合計230万を出しているが、姉からは1円も返ってきていない。

別に姉は贅沢三昧をしているわけではない。むしろ、その日食べるものがあればいい、という発想で、食欲以外の欲があまりない。でも、お金に関してはあまりに無計画で無頓着ではないか。才能とセンスはあるのだから、まずは仕事で安定を目指すべきだと説教したのだが、姉はこう言った。

「あんた、あたいのテオになってよ」

テオとは、画家のフィンセント・ファン・ゴッホの弟で、テオドルスのことだ。精神を患った天才画家の兄が絵に専念できるよう、経済的に支援し続けたという。さすがに生活の支援まではできないが、仕事を紹介することはできる。そう思って、編集者と会うたびに、姉のイラストを売り込んだことがあった。ところが、である。姉は気が乗らない仕事は躊躇(ちゅうちょ)なく断った。

は? 生活費にも困っているのに断る!? 金がないと泣きついてきたくせに断る!?

ちょっとよくわからないし、「ふがいない」姉だと思った。

金を返さないこともふがいないが、先々のことを考えようとせず、計画性も貯金もないことがふがいない。才能があるのに、それをお金に変えようとしないこともふがいない。何よりも、生活の基盤を年金暮らしの親に依存していることがふがいないのだ。

父は6年前に特別養護老人ホームに入居した。母は5年前から急に病気がちになり、入院や手術を繰り返している。生活は父の年金のおかげで成立しているし、倹約家の母だからこそうまくやりくりできているが、親が亡くなったらどうするのだろうか。姉がひとりでその生活を維持できるとは思えない。もう、不安しかない。

こうしたふがいないきょうだいにモヤモヤしている人は私だけではないはず。「ふがいない」という言葉がふさわしいかどうかはわからないが、「困った」「厄介な」「頼りにならない」きょうだいに悩んでいる人は、結構いるのではないか。

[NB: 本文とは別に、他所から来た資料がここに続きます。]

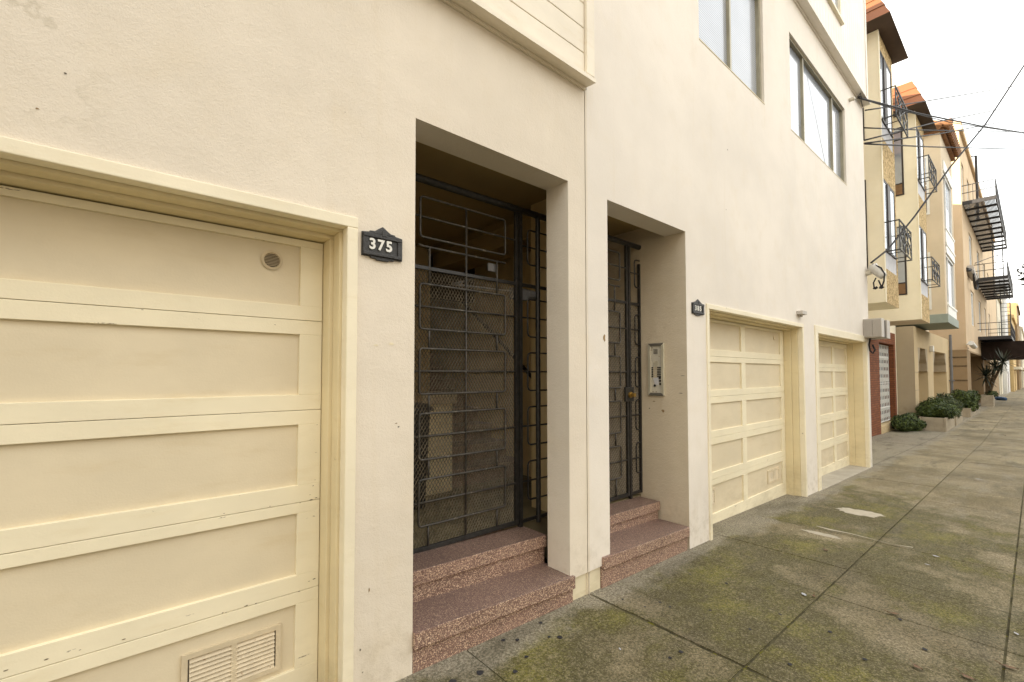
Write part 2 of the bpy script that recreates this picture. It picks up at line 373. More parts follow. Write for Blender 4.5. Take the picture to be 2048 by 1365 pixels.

・自立しておらず、実家の親に依存した生活を送っている
・生活や将来の見通しに危機感がなく、「なんとかなる」と思っている
・お金に困ると親に甘えたり、無心をしてくる


そんなきょうだいに対して、なんとかしてあげたいと思う人もいれば、距離を置くと決めた人もいるだろう。どちらにしてもその心境に至るまでの話を聞けば、共感の先に何かヒントがもらえるような気がした。また、きょうだい間のトラブルや悩みに詳しい専門家の話も聞いて、知識や情報を参考にしたい。それがこの本の始まりである。

ただ、ふがいないと思っている側の人だけに話を聞くので、欠席裁判のようになってしまうのは必至だし、一方的な悪口大会に見える可能性もある。万人が納得のいく有効な対策も、ハッキリ言って、ないと思う。

それでも、家族観やきょうだい観が人それぞれだからこそ、いろいろな考え方や価値観を知って、私のようにモヤモヤしている人が心を整理するきっかけにできれば、と思った。

特に、40代以降は、親が年老いて入院や介護が必要になることもあるし、実家の管理や整理などで面倒臭い手続きや想定外の出費が必要になることもある。家族の老い支度の諸問題が浮上するときに、どんな覚悟をしておくべきか、同じ思いをしている人たちと一緒に探っていきたい。